**STORED DATA**
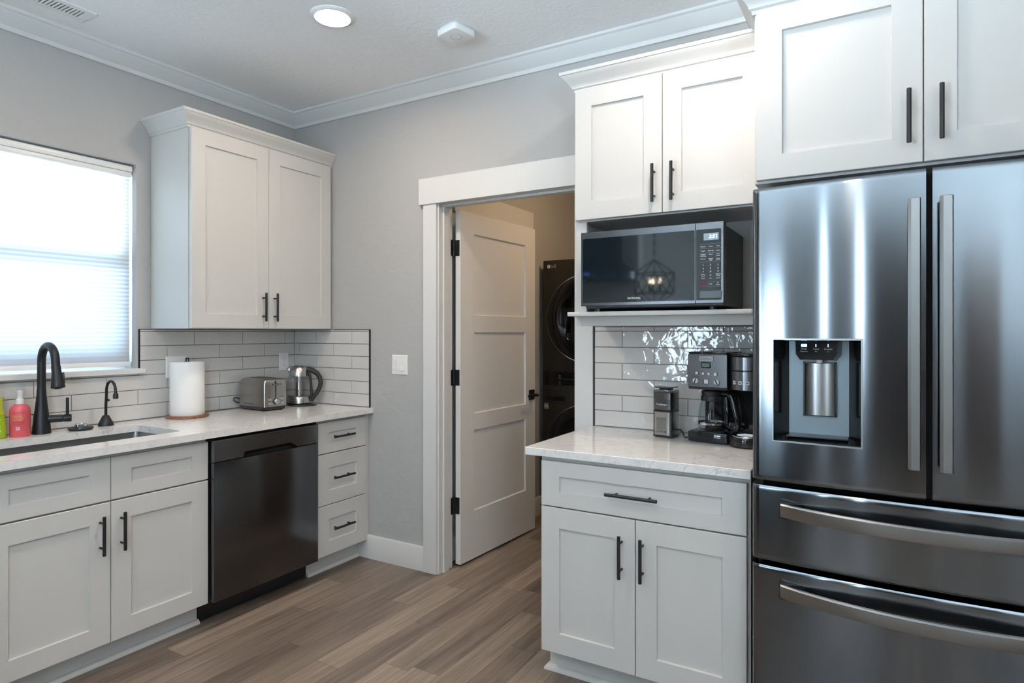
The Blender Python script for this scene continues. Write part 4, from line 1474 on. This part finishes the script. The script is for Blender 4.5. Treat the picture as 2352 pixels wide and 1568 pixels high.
==
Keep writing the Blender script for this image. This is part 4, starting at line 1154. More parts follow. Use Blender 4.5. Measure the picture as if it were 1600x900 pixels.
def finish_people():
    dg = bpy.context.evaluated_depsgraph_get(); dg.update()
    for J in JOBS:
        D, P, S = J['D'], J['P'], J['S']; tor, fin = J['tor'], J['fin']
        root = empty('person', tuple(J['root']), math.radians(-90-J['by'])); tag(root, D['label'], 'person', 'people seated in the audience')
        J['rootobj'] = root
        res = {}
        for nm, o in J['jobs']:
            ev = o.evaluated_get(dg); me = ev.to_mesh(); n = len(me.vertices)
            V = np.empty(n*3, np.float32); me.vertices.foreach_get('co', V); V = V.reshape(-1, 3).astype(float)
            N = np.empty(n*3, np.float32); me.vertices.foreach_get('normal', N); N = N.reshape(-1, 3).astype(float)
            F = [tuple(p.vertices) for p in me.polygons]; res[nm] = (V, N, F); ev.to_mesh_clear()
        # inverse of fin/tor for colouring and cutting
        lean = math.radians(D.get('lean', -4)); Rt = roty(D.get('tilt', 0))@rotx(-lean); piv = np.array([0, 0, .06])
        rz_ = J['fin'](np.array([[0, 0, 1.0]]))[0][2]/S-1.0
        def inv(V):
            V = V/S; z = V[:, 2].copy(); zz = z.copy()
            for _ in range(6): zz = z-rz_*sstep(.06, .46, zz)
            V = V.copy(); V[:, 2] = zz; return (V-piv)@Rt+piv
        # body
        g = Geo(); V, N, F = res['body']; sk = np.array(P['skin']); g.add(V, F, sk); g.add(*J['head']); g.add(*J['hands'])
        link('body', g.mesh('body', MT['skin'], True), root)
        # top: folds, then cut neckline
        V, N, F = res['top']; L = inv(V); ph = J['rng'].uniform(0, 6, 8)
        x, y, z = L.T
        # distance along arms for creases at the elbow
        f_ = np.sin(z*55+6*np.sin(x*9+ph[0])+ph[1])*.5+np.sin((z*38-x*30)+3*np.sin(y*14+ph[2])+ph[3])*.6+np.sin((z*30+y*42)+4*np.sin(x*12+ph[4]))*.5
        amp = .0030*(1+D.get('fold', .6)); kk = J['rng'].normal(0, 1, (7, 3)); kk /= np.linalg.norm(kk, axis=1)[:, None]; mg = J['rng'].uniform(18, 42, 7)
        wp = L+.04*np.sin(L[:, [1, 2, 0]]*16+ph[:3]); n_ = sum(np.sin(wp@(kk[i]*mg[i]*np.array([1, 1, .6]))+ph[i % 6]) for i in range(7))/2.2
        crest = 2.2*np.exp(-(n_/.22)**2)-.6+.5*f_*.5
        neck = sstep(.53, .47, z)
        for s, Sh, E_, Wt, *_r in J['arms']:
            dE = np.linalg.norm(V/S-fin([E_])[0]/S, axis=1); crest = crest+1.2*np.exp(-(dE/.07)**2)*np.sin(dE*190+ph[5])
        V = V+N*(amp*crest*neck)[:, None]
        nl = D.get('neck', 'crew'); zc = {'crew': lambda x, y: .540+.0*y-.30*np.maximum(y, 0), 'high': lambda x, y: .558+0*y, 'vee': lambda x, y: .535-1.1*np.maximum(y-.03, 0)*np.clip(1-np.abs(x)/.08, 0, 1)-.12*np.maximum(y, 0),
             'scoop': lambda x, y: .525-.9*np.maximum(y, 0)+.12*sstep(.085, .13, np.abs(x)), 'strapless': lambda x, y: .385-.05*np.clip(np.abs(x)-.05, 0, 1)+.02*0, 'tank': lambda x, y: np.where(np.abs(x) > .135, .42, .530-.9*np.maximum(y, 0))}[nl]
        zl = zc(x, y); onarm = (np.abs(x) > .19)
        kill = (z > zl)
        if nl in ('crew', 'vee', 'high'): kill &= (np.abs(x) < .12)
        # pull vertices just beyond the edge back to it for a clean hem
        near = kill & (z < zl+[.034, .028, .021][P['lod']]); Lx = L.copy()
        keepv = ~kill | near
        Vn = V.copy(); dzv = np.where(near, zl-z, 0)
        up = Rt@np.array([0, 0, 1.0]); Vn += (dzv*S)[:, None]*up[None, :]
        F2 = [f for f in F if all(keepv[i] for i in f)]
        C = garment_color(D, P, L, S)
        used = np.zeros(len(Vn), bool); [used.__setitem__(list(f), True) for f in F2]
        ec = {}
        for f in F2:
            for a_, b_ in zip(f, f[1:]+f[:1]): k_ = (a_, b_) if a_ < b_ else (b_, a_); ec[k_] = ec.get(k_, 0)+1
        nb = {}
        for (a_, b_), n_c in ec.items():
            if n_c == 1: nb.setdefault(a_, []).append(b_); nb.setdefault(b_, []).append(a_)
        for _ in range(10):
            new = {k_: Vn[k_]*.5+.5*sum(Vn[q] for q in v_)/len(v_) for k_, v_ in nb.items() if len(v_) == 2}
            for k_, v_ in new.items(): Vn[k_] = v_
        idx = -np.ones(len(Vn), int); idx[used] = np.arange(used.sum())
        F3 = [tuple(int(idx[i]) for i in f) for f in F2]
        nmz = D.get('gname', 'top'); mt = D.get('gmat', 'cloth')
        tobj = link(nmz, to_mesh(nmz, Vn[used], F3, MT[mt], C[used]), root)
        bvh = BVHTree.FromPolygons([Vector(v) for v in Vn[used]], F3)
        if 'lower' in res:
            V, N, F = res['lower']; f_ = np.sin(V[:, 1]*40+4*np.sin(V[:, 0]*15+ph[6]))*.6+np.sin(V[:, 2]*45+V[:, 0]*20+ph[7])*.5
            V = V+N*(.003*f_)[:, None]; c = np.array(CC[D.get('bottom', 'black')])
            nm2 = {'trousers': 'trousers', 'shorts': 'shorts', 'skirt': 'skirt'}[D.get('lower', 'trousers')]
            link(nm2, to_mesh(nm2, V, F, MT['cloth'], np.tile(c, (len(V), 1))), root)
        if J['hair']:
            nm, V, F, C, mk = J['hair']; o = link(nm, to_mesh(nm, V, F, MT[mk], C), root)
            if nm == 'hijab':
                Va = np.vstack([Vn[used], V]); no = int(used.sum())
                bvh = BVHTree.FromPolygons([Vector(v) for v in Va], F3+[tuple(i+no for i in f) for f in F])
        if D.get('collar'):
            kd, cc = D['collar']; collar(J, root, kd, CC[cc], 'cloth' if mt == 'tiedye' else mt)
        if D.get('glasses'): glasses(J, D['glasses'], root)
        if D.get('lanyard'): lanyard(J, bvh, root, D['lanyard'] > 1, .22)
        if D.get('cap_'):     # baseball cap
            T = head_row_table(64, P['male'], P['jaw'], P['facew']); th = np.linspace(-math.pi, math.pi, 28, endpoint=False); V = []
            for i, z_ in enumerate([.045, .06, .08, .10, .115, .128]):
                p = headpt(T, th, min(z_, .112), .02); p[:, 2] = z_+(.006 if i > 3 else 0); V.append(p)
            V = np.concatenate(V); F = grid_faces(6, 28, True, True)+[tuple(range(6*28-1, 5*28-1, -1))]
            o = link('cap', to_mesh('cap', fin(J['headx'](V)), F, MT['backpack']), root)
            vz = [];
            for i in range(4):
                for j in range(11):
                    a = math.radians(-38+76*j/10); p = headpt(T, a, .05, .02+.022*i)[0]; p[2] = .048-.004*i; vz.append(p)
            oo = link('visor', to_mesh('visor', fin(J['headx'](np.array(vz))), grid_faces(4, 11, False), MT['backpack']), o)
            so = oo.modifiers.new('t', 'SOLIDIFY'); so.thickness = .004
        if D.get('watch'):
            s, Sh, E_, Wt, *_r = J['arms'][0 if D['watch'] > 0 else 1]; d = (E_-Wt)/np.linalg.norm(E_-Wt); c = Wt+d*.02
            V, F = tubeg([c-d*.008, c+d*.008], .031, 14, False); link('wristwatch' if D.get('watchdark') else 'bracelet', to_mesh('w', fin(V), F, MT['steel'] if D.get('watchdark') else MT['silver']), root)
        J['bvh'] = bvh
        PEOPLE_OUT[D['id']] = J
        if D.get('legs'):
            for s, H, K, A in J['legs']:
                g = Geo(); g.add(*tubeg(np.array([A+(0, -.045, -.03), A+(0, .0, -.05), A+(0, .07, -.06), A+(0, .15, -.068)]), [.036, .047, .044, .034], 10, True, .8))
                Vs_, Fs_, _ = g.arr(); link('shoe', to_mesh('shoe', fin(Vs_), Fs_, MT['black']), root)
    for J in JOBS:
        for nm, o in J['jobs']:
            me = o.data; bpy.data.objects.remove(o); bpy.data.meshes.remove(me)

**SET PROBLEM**
Out of the material above, gather each line where "This" appears.

**FINISHED ANSWER**
The Blender Python script for this scene continues. Write part 4, from line 1474 on. This part finishes the script. The script is for Blender 4.5. Treat the picture as 2352 pixels wide and 1568 pixels high.
Keep writing the Blender script for this image. This is part 4, starting at line 1154. More parts follow. Use Blender 4.5. Measure the picture as if it were 1600x900 pixels.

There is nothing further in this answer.